Um das zu erklären, griffen die Theologen auf einige philosophische Begriffe zurück. Das Schlüsselwort für diese Wesensverwandlung lautet „Transsubstantiation“. Wir wollen das verdeutlichen: In der Philosophie erklärt man, dass alles, was in unserer Welt existiert, aus einem veränderbaren und einem unveränderbaren Teil besteht. Das Unveränderbare ist das Wesen der Sache, die „Substanz“. Das Veränderbare sind die Eigenschaften der gleichen Sache, auch „Akzidentien“ genannt. – Stellen Sie sich einen Apfel vor. Dieser kann klein, groß, grün, gelb, rot, unreif, überreif, knackig, weich usw. sein oder sich vom grünen zu roten, von kleinen zum großen entwickeln. Alle diese Eigenschaften sind veränderlich. Aber egal, welche Eigenschaften sich wie verändern, er bleibt immer ein „Apfel“. In der natürlichen Welt folgen alle Dinge diesem Prinzip: Die Akzidentien (Eigenschaften) sind veränderlich, die Substanz bleibt. Die Wandlung in der Eucharistiefeier folgt diesem Prinzip nicht.

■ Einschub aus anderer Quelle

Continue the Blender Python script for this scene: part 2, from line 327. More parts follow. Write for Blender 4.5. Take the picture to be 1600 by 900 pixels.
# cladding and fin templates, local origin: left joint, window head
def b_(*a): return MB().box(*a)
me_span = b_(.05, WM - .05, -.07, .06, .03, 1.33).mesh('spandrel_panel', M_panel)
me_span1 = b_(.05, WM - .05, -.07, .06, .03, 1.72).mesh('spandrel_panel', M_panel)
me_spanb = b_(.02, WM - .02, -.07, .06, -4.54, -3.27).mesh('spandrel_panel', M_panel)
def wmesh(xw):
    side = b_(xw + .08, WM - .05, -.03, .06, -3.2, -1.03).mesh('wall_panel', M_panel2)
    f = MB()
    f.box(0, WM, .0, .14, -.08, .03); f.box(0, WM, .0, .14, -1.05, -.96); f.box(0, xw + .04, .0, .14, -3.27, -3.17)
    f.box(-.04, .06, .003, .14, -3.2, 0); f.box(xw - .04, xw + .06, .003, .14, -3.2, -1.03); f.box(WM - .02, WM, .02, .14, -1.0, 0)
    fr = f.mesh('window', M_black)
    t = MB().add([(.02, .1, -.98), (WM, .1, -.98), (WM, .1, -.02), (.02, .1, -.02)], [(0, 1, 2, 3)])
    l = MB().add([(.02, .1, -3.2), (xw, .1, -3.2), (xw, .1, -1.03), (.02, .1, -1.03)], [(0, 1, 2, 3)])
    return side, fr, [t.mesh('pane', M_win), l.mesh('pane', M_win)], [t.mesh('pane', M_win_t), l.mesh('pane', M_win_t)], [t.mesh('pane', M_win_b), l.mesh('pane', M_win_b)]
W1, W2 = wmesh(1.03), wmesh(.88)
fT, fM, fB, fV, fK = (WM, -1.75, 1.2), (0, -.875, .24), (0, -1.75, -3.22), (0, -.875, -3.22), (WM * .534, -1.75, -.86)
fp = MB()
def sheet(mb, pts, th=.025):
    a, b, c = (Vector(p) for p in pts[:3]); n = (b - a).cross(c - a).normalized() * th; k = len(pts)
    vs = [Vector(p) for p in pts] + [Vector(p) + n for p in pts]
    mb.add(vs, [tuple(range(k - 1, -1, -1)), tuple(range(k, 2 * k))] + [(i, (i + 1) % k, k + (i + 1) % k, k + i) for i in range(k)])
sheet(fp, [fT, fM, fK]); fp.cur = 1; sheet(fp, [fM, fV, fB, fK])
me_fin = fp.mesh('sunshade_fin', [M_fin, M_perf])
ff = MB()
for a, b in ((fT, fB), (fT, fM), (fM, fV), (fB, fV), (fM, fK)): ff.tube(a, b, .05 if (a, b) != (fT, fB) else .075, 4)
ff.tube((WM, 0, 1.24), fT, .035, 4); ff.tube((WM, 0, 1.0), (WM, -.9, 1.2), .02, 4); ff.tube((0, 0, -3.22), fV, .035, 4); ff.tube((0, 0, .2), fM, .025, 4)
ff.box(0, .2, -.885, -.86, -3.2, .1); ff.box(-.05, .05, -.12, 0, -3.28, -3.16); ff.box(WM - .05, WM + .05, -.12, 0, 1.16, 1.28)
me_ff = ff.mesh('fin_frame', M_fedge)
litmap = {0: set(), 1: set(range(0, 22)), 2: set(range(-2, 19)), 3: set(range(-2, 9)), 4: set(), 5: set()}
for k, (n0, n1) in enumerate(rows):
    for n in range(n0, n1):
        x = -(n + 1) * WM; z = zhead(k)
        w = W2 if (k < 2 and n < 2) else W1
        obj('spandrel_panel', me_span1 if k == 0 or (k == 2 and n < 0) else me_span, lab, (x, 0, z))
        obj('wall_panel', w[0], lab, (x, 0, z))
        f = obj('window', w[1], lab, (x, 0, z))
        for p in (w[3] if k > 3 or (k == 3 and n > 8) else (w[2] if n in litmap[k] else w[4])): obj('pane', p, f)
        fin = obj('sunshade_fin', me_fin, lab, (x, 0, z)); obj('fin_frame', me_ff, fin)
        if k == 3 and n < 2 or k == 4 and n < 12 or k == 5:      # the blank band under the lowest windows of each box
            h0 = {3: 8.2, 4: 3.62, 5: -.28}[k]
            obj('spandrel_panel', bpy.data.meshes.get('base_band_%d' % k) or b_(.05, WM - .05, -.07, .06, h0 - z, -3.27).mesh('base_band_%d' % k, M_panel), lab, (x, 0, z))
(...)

In der Eucharistiefeier geschieht mit der Hostie genau das Gegenteil. Die veränderlichen Dinge (wie Geschmack, Form, Farbe, Größe) bleiben bei der Wandlung erhalten, aber die Substanz (das Wesen) ändert sich: Statt Brot und Wein ist es dann Christus. Die Substanz geht von einer in eine andere über. Hinüberführung von einer Substanz (Brot) in eine andere Substanz (Christus, der Leib Christi). Auf Latein nennt man diese (Wesens-)Hinüberführung „Trans-Substantiation“. Das ist nicht natürlich, sondern übernatürlich. Es ist ein Eingreifen Gottes durch das Sakrament. Was der Priester in seinen Händen hält, sieht aus wie Brot, schmeckt wie Brot, fühlt sich an wie Brot, ist aber Christus. Gott in einem Stück Brot… Also doch.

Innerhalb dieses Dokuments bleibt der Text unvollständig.